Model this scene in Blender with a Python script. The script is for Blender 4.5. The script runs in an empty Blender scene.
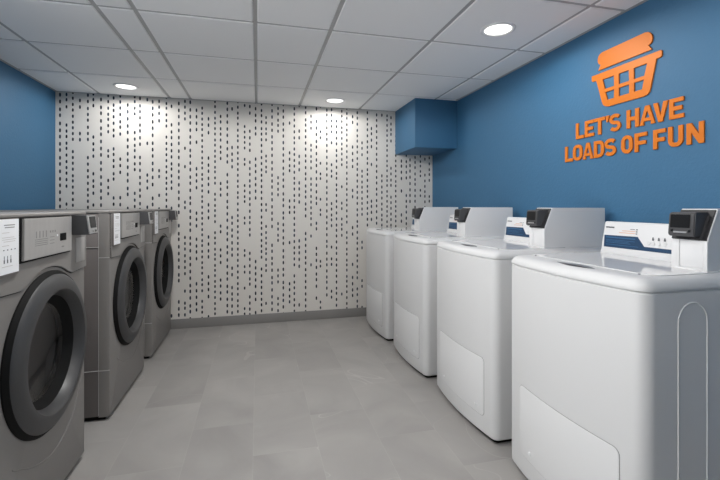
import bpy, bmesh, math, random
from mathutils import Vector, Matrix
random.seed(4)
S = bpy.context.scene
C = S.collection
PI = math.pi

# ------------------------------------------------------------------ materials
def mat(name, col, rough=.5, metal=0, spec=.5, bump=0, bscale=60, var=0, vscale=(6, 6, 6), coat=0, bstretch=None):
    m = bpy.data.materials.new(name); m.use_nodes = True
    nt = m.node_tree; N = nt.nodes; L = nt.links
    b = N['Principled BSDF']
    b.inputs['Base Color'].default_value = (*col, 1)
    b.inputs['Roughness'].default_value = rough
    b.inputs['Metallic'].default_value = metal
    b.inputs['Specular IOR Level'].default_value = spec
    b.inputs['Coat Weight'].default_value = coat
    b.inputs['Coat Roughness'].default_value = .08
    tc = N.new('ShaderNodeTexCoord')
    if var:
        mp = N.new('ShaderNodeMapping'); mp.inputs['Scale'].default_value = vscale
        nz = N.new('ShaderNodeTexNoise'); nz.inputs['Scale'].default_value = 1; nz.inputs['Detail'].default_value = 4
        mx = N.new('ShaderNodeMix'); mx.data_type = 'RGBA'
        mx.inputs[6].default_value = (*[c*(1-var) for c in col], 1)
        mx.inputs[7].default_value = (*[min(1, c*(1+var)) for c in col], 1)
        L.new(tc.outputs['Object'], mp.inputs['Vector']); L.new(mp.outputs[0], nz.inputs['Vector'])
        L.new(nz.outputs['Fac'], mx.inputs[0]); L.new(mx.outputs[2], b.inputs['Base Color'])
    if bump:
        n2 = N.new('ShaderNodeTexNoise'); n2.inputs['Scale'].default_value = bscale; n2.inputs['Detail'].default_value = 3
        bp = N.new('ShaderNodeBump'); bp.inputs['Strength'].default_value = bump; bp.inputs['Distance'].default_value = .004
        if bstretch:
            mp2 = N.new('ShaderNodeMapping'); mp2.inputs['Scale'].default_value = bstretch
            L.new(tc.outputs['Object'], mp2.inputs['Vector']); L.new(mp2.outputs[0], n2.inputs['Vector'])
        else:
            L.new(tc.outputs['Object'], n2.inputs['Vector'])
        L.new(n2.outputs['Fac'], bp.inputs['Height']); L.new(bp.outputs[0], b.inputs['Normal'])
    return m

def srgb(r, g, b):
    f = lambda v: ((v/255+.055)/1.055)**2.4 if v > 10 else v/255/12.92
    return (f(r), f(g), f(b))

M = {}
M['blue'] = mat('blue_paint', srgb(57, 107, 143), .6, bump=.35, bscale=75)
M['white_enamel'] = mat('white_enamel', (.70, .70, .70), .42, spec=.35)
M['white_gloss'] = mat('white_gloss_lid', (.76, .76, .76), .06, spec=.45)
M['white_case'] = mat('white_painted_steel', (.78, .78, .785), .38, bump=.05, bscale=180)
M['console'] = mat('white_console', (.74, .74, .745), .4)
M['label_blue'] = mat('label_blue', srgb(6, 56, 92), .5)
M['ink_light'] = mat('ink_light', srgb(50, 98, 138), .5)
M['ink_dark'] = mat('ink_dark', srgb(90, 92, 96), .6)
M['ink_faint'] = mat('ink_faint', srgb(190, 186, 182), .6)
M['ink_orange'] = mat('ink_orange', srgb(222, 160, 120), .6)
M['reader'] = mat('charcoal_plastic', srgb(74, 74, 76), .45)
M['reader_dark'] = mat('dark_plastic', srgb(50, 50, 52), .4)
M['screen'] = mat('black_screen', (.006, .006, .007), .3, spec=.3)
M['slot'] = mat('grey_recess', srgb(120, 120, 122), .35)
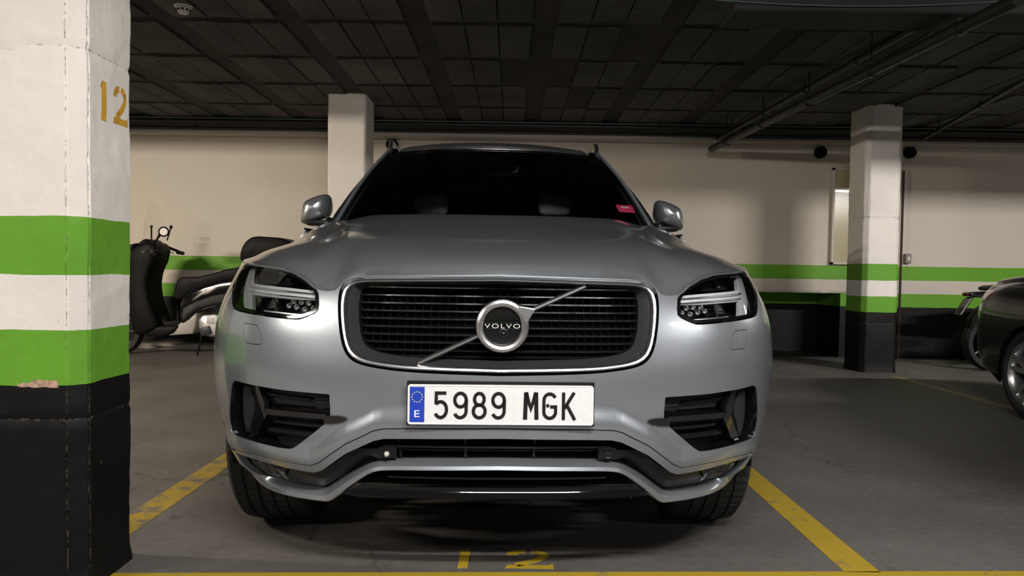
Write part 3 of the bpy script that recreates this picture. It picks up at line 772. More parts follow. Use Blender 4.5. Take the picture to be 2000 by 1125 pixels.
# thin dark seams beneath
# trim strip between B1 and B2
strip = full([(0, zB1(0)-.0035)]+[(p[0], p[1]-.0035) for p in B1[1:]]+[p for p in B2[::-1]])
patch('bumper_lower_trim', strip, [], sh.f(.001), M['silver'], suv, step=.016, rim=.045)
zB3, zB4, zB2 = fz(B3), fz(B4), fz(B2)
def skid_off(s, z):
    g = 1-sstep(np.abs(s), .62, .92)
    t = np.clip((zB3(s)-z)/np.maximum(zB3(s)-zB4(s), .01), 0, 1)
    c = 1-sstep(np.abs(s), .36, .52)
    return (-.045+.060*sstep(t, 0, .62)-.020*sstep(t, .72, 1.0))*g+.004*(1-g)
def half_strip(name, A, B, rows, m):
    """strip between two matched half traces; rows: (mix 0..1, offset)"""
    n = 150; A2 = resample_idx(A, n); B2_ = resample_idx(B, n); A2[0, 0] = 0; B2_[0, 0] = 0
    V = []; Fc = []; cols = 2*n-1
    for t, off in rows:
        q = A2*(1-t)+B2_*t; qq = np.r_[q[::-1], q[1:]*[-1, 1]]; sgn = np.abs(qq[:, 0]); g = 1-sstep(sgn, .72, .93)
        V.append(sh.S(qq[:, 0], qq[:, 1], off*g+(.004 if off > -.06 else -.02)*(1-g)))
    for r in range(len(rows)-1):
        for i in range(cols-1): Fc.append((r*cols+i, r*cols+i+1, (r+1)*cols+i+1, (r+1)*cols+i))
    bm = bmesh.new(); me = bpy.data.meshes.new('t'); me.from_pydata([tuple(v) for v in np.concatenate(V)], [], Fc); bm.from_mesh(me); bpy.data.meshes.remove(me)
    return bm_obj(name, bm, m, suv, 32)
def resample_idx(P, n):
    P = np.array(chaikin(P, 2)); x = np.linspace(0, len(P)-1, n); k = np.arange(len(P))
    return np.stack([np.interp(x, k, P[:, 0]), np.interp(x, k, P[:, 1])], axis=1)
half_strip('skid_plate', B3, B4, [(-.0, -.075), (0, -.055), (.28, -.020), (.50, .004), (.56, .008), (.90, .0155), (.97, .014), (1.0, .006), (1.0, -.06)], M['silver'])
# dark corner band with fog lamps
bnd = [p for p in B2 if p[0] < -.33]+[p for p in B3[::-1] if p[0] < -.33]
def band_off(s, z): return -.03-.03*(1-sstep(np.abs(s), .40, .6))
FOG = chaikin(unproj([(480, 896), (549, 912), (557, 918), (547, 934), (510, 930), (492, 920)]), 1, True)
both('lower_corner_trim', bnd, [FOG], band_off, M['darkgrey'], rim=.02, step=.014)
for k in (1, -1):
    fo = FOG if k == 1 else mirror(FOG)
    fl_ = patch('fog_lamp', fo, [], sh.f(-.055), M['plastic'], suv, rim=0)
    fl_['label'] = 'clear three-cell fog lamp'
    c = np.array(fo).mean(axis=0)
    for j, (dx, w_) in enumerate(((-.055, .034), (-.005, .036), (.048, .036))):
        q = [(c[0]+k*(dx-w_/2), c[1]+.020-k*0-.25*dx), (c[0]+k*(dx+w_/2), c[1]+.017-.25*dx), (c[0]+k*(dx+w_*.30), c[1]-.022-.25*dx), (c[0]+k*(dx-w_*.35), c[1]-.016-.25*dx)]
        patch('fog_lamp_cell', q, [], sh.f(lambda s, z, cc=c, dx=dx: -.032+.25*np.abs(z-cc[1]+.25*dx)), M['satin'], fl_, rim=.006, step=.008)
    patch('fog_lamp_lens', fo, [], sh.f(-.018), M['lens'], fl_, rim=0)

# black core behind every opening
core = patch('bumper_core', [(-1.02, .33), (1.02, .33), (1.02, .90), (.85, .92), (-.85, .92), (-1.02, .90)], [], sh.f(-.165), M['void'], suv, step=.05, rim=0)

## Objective
List all lines above in which the string "Blender" appears.

## Task answer
Model this scene in Blender with a Python script. The script is for Blender 4.5. The script runs in an empty Blender scene.
Write part 3 of the bpy script that recreates this picture. It picks up at line 772. More parts follow. Use Blender 4.5. Take the picture to be 2000 by 1125 pixels.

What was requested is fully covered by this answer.